Request — Return each line of the data below exactly, omitting any pictures.
──────── Entries shown ────────
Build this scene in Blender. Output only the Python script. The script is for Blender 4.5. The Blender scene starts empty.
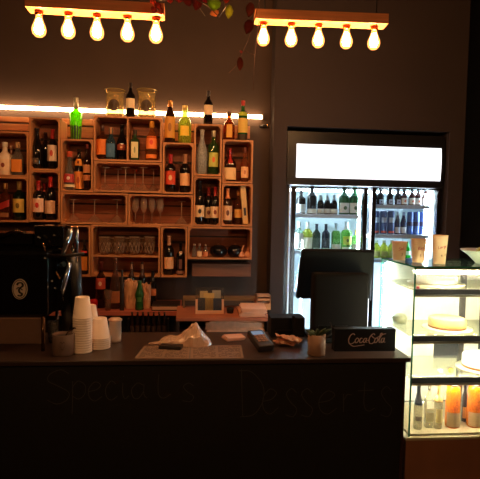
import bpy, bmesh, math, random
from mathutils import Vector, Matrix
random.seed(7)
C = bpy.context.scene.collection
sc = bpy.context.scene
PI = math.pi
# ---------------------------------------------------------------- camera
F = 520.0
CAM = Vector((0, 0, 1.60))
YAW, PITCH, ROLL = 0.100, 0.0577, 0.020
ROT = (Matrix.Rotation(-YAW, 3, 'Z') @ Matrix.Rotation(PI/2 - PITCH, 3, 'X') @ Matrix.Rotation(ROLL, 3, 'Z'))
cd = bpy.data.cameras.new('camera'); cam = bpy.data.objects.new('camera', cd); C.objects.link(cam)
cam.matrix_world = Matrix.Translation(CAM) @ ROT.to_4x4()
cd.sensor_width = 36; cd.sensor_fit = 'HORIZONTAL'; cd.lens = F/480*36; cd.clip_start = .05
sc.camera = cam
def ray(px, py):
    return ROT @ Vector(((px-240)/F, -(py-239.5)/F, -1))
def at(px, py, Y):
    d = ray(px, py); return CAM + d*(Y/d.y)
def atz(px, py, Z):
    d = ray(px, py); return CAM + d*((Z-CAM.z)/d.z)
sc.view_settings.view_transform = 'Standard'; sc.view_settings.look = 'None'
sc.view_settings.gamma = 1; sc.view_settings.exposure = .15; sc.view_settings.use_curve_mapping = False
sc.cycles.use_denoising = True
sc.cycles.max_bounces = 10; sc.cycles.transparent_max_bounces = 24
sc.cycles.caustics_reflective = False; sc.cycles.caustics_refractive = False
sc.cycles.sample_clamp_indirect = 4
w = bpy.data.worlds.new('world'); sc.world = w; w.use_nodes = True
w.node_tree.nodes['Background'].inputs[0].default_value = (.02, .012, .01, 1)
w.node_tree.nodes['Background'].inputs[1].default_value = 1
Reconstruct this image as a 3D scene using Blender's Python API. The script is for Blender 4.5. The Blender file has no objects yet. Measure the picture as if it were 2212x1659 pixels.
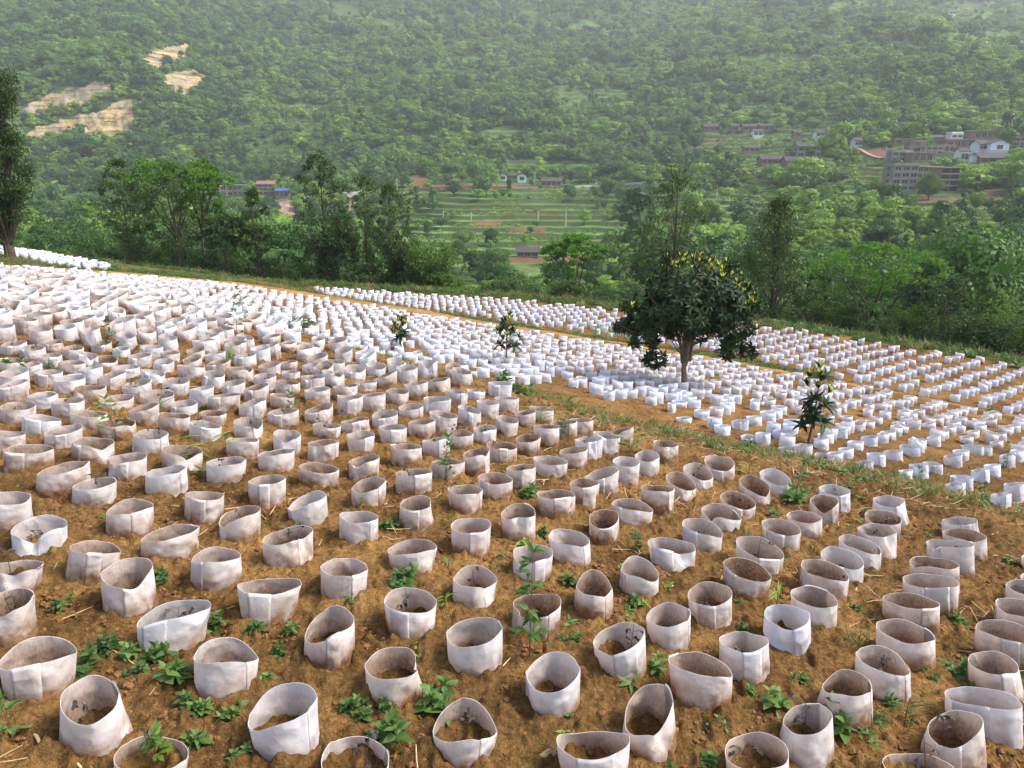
────────
Answer —
Build this scene in Blender. Output only the Python script. The script is for Blender 4.5. The Blender scene starts empty.
import bpy, bmesh, math, random
from mathutils import Vector, Matrix
random.seed(7)
C = bpy.context.scene.collection
sc = bpy.context.scene
PI = math.pi
# ---------------------------------------------------------------- camera
F = 520.0
CAM = Vector((0, 0, 1.60))
YAW, PITCH, ROLL = 0.100, 0.0577, 0.020
ROT = (Matrix.Rotation(-YAW, 3, 'Z') @ Matrix.Rotation(PI/2 - PITCH, 3, 'X') @ Matrix.Rotation(ROLL, 3, 'Z'))
cd = bpy.data.cameras.new('camera'); cam = bpy.data.objects.new('camera', cd); C.objects.link(cam)
cam.matrix_world = Matrix.Translation(CAM) @ ROT.to_4x4()
cd.sensor_width = 36; cd.sensor_fit = 'HORIZONTAL'; cd.lens = F/480*36; cd.clip_start = .05
sc.camera = cam
def ray(px, py):
    return ROT @ Vector(((px-240)/F, -(py-239.5)/F, -1))
def at(px, py, Y):
    d = ray(px, py); return CAM + d*(Y/d.y)
def atz(px, py, Z):
    d = ray(px, py); return CAM + d*((Z-CAM.z)/d.z)
sc.view_settings.view_transform = 'Standard'; sc.view_settings.look = 'None'
sc.view_settings.gamma = 1; sc.view_settings.exposure = .15; sc.view_settings.use_curve_mapping = False
sc.cycles.use_denoising = True
sc.cycles.max_bounces = 10; sc.cycles.transparent_max_bounces = 24
sc.cycles.caustics_reflective = False; sc.cycles.caustics_refractive = False
sc.cycles.sample_clamp_indirect = 4
w = bpy.data.worlds.new('world'); sc.world = w; w.use_nodes = True
w.node_tree.nodes['Background'].inputs[0].default_value = (.02, .012, .01, 1)
w.node_tree.nodes['Background'].inputs[1].default_value = 1
Reconstruct this image as a 3D scene using Blender's Python API. The script is for Blender 4.5. The Blender file has no objects yet. Measure the picture as if it were 2212x1659 pixels.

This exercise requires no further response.